Crash

Review by Jason Gaston

 

 While watching this movie, I was reminded of a song. It's a cute little ditty from a Broadway show called Avenue Q called "Everyone's a Little Bit Racist" where several puppets sing and dance while discussing incidents of racism that they have committed in their lives. Nothing major... just things like wishing that Mexican busboys would learn to speak English or telling black jokes.

All throughout Crash, this song kept playing over and over again in my head as if it was written specifically for this film. Hey, it's a little cutesy and sing-songy, but it does fit this movie perfectly. Perhaps, even, it says a little more about race relation than Crash manages to. In the very least, it's a little more sly for the song is like a scalpel while Crash is a blunt club.

For, indeed, everyone's a little bit racist - at least in Los Angeles - and, as Crash introduces us to a detached DA and his race-fearing wife, a Mexican locksmith and his family, a couple of philosophical carjackers, a racist cop and his more ideological partner, a black TV director and his cop-fearing wife, a family of Persian immigrants, and a couple of LA detectives, we learn just how racist everyone really is. You could call Crash Racipalooza if you wanted to.

I joke about this movie, but to tell you the truth, it's pretty good despite the fact that it's awfully heavy handed and dripping with cynicism.

The main focus of the movie seems to center on the hypocrisy of those involved. The black director, for example, feels that he's a positive role model for the African American community, but in reality all he's doing is furthering racial stereotypes in his work. An idealistic cop who feels repulsed by his racist partner eventually discovers that he harbors racist feelings of his own. A couple of young black men continually lament about the conspiracies to keep black men down, and yet - as carjackers and thieves - they fail to see themselves as part of the problem.

There is wisdom in this movie, but there is also humor to be found as well in looking at some of these characters. I guess it's the extra addition of this humor - or the coincidental manifestation of it - that gives the movie a better standing with me and loosens up what could have been a more depressing 90 minutes.

All in all, I enjoyed this movie in certain ways. The optimist in me wants to believe that these are extremist examples - a small and rare cross-section - but I'm no fool either. I know that there are real people out there that feel this way and hopefully, if a couple of them watch this movie, they will see themselves and the hypocrisy that this movie was trying to make evident. Maybe then, Crash will have done some good.

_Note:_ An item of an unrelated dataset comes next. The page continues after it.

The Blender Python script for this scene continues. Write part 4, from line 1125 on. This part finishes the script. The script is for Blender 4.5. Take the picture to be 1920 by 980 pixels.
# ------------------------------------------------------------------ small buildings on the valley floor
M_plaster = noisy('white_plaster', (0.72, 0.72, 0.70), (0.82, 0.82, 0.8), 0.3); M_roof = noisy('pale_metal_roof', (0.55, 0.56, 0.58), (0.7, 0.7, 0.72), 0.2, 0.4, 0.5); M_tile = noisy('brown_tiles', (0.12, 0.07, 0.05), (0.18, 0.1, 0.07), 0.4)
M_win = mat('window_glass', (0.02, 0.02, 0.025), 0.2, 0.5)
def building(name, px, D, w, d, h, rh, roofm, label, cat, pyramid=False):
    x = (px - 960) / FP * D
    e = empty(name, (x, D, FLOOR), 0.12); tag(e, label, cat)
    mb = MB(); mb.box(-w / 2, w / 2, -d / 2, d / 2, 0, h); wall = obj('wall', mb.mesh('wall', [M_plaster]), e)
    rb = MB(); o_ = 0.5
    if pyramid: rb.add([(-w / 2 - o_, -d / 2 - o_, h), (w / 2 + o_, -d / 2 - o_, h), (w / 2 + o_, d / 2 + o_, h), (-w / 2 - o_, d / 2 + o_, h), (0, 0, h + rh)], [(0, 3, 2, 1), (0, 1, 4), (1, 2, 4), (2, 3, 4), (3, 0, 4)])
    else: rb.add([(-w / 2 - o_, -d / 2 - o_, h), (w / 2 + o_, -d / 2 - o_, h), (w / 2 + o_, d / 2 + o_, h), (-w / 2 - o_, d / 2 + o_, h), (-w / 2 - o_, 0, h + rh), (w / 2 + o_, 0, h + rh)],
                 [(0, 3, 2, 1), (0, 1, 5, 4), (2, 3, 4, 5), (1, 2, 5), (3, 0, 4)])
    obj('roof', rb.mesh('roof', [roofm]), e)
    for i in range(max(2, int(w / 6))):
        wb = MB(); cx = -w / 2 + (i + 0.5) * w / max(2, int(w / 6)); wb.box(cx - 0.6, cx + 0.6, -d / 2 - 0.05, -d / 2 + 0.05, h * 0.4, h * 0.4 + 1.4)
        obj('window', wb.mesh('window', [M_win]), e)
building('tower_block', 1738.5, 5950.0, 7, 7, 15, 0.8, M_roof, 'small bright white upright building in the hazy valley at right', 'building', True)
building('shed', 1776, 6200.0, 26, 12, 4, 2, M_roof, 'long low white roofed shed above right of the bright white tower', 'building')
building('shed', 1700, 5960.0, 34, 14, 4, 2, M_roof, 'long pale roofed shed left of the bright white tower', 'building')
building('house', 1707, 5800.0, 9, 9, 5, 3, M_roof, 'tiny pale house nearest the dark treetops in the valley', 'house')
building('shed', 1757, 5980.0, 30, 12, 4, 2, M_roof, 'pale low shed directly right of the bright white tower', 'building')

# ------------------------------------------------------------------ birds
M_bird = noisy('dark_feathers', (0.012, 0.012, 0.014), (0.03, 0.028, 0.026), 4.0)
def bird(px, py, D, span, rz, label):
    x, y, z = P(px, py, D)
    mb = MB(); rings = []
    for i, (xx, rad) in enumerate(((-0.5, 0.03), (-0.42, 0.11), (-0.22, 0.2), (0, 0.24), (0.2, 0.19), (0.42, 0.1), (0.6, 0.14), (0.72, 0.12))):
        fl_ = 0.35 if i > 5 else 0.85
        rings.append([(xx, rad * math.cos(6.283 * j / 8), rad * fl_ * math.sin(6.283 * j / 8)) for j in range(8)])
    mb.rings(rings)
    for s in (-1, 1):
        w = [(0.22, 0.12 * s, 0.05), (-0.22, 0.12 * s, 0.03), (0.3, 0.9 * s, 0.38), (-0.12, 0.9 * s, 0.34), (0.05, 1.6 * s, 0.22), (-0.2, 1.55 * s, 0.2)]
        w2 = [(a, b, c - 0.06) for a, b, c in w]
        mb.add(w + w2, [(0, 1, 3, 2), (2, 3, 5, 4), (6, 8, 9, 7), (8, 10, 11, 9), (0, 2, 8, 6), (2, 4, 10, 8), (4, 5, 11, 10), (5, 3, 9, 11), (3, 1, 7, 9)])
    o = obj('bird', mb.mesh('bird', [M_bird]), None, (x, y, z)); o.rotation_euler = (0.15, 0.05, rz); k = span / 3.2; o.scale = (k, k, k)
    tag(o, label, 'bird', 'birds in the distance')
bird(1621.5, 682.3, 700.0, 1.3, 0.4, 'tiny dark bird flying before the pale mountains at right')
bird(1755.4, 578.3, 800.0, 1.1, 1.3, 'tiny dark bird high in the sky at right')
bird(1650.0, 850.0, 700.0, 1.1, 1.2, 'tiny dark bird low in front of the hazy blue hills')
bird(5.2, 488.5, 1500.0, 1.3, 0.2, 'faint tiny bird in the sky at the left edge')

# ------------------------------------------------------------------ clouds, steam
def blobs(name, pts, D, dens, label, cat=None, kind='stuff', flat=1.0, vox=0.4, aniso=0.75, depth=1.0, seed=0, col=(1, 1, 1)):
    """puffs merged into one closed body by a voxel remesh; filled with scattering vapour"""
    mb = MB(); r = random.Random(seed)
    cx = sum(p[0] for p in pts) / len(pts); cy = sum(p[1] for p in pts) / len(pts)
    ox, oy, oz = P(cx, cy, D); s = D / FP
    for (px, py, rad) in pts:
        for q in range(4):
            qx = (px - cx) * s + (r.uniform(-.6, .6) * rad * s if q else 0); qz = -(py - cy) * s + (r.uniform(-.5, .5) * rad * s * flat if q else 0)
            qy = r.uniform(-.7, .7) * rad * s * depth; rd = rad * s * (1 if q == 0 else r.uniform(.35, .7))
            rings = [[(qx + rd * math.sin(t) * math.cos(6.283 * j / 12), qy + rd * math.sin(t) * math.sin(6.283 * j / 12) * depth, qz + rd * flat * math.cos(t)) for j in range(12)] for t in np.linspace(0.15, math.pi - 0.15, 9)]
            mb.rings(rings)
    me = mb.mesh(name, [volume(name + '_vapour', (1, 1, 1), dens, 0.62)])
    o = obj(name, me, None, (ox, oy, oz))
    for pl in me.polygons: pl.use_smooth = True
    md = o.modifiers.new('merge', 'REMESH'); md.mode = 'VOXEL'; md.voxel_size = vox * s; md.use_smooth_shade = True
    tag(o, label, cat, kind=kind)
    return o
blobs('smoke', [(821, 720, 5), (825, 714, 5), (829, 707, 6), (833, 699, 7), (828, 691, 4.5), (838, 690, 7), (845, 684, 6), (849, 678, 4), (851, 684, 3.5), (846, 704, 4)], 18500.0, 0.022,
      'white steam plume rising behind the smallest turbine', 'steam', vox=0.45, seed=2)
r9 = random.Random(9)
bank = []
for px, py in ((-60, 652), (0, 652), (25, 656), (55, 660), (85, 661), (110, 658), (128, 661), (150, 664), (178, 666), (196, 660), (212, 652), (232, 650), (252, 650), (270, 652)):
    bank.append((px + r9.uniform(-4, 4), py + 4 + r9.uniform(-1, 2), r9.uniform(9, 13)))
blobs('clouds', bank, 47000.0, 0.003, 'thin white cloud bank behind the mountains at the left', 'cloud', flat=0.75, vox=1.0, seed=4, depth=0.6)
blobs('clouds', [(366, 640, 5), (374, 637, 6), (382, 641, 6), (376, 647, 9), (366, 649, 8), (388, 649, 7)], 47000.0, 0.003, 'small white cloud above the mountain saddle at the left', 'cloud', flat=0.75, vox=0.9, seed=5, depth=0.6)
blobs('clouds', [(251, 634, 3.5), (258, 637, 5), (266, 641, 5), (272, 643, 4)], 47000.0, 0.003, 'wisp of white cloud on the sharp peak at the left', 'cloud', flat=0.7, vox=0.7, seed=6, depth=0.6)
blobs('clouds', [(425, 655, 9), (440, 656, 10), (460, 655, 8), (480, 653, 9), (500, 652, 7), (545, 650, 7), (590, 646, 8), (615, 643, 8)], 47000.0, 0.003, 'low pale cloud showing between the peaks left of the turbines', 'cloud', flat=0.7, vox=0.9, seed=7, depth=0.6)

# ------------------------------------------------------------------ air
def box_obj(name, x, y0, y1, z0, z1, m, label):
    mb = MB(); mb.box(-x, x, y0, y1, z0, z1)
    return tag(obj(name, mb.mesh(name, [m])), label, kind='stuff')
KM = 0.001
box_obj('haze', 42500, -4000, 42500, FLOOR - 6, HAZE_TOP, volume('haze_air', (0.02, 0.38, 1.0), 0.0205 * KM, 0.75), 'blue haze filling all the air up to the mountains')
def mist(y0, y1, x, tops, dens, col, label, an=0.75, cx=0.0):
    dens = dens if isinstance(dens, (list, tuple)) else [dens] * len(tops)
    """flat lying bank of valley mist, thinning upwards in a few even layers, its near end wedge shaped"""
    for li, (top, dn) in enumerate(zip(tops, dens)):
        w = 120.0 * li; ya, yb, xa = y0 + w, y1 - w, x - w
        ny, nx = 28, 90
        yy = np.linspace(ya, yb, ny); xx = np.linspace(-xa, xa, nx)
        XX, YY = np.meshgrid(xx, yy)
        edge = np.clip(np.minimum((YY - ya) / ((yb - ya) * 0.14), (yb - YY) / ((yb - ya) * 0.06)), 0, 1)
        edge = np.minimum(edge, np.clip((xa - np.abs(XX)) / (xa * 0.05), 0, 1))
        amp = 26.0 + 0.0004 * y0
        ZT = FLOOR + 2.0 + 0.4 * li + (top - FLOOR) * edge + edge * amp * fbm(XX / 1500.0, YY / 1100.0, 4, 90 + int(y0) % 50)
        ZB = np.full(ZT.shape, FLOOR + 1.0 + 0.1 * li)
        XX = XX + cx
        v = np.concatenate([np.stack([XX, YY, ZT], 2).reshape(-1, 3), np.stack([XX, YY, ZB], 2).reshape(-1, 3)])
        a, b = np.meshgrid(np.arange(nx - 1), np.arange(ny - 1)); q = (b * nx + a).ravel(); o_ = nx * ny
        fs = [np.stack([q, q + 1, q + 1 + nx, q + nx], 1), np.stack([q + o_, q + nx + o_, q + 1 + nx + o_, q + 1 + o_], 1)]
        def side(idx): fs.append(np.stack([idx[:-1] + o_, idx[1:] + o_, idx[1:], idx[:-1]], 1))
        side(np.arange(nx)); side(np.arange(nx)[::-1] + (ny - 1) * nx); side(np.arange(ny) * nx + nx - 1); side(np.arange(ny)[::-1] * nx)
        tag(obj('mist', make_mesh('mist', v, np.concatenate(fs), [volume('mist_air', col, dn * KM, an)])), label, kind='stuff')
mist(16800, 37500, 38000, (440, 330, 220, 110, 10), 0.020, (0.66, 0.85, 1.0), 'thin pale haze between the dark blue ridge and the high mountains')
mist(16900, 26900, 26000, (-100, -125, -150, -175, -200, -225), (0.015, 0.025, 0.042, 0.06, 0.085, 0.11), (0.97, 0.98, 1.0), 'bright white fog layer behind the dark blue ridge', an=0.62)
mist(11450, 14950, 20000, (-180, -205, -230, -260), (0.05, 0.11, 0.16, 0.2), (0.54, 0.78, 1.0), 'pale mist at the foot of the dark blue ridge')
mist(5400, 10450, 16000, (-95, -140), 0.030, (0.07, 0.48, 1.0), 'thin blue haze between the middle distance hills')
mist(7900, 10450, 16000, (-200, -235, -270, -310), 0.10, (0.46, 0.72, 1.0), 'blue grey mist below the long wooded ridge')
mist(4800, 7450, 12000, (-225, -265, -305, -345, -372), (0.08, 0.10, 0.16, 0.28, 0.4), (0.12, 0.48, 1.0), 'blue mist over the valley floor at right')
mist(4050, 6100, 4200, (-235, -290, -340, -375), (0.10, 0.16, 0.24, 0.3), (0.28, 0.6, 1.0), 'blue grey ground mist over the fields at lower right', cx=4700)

But, then again, that's the optimist in me. Truthfully, other than pointing out hypocrisy, this movie doesn't really say anything about race relations at all. It's a grim and depressing tangled tale and, although expertly done, really isn't a wonderful or groundbreaking film.

If anything, this movie is like a guy pointing to the sky and complaining about the hole in the ozone layer, telling us that it's all our fault, and yet offering no solution on how to fix it.

Crash isn't a bad movie by any means, but it is frustrating in its complete lack of saying more when it wanted to say more and when it promised to say more. It succeeds as a character piece because the players in this movie are very well-rounded people, but the movie's dour outlook and lack of message is very discouraging.